The holding company of U.S. insurer American International Group Inc’s AIG life and retirement business, SAFG Retirement Services Inc, filed for an initial public offering in the United States on Monday.
In the filing, SAFG reported total revenue of $23.4 billion for the year ended Dec. 31, up 55 percent. In the same period, adjusted after-tax operating income rose 14.5 percent to $2.9 billion.
The move sets the stage for what is expected to be one of the marquee listings this year, even as investor interest in IPOs has waned significantly due to recent stock market volatility amid fears of aggressive rate hikes from the U.S. Federal Reserve and the economic fallout of geopolitical tensions.

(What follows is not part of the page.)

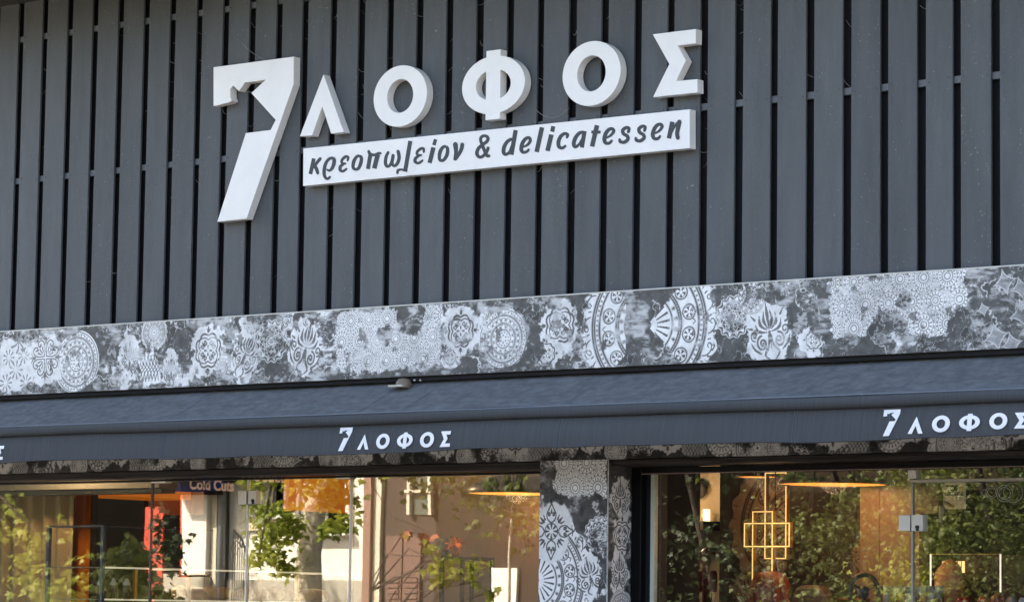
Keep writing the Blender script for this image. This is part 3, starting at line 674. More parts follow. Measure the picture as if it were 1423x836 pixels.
gl(A,[([(168,318),(130,490)],40),([(238,322),(205,360),(165,418)],(34,34,28)),([(176,395),(200,440),(212,480)],(34,38,30))])
gl(A,[([(345,522),(318,542),(290,520),(281,470),(290,400),(315,345),(355,315),(388,325),(390,370),(370,425),(340,452),(315,440)],(26,28,32,36,36,32,30,36,38,34,26,18))])
gl(A,[([(540,340),(545,305),(515,300),(478,335),(478,368),(515,375)],(22,28,32,30,26,24)),([(500,375),(462,405),(458,445),(490,458),(528,432)],(26,34,34,28,22))])
gl(A,[([(672,290),(690,310),(685,365),(660,425),(625,438),(600,415),(608,350),(640,298),(672,290)],(30,34,38,34,30,34,38,30,30))])
gl(A,[([(772,240),(785,268),(835,280),(880,260),(902,262)],(30,34,30,26,26)),([(790,272),(762,434)],42),([(872,272),(832,428)],48)])
gl(A,[([(985,252),(962,300),(955,370),(975,405),(1005,392),(1028,345),(1040,285)],(30,34,36,34,30,34,34)),([(1035,300),(1028,370),(1050,400),(1085,375),(1105,310),(1095,240)],(32,32,30,34,36,34))])
gl(A,[([(1228,126),(1170,464)],44),([(1186,452),(1130,440),(1092,450),(1088,478)],(26,24,28,26))])
gl(B,[([(188,300),(185,270),(158,272),(128,300),(132,325),(165,328)],(18,24,26,24,22,20)),([(150,328),(115,355),(110,385),(140,400),(178,375)],(22,28,28,24,18))])
gl(B,[([(294,186),(278,238)],30),([(275,258),(240,398)],38)])
gl(B,[([(388,250),(402,270),(396,325),(368,370),(338,375),(328,350),(336,295),(362,255),(388,250)],(24,28,32,28,26,28,32,26,24))])
gl(B,[([(472,232),(478,300),(470,362)],(44,34,32)),([(535,232),(520,290),(474,365)],(34,32,26))])
gl(B,[([(774,335),(750,325),(715,240),(698,190),(712,160),(745,155),(765,175),(755,205),(715,235),(678,270),(666,315),(688,345),(722,335),(752,300),(768,262)],(28,30,28,26,26,26,28,28,28,30,30,28,26,24,24))])
gl(B,[([(1014,103),(975,325)],38),([(972,185),(940,205),(912,250),(905,300),(925,322),(958,300),(975,250)],(28,30,34,34,28,22,16))])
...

The filing comes less than a year after AIG announced plans to sell a 9.9 percent stake in the unit to private equity firm Blackstone Group Inc for $2.2 billion.
AIG first announced the decision to separate its life insurance and retirement businesses from its property/casualty operations in 2020, years after activist investors targeted the company for a break-up.
The insurer, which began to retool its underwriting in 2017 to make its core business more profitable said last year the process was largely complete and it was now pivoting to focus on growth.
AIG said on Monday following the IPO, it will continue to own more than 50 percent of SAFG.
The unit will be rebranded as Corebridge Financial Inc when it goes public.
J.P. Morgan, Morgan Stanley and Piper Sandler are the underwriters for the offering.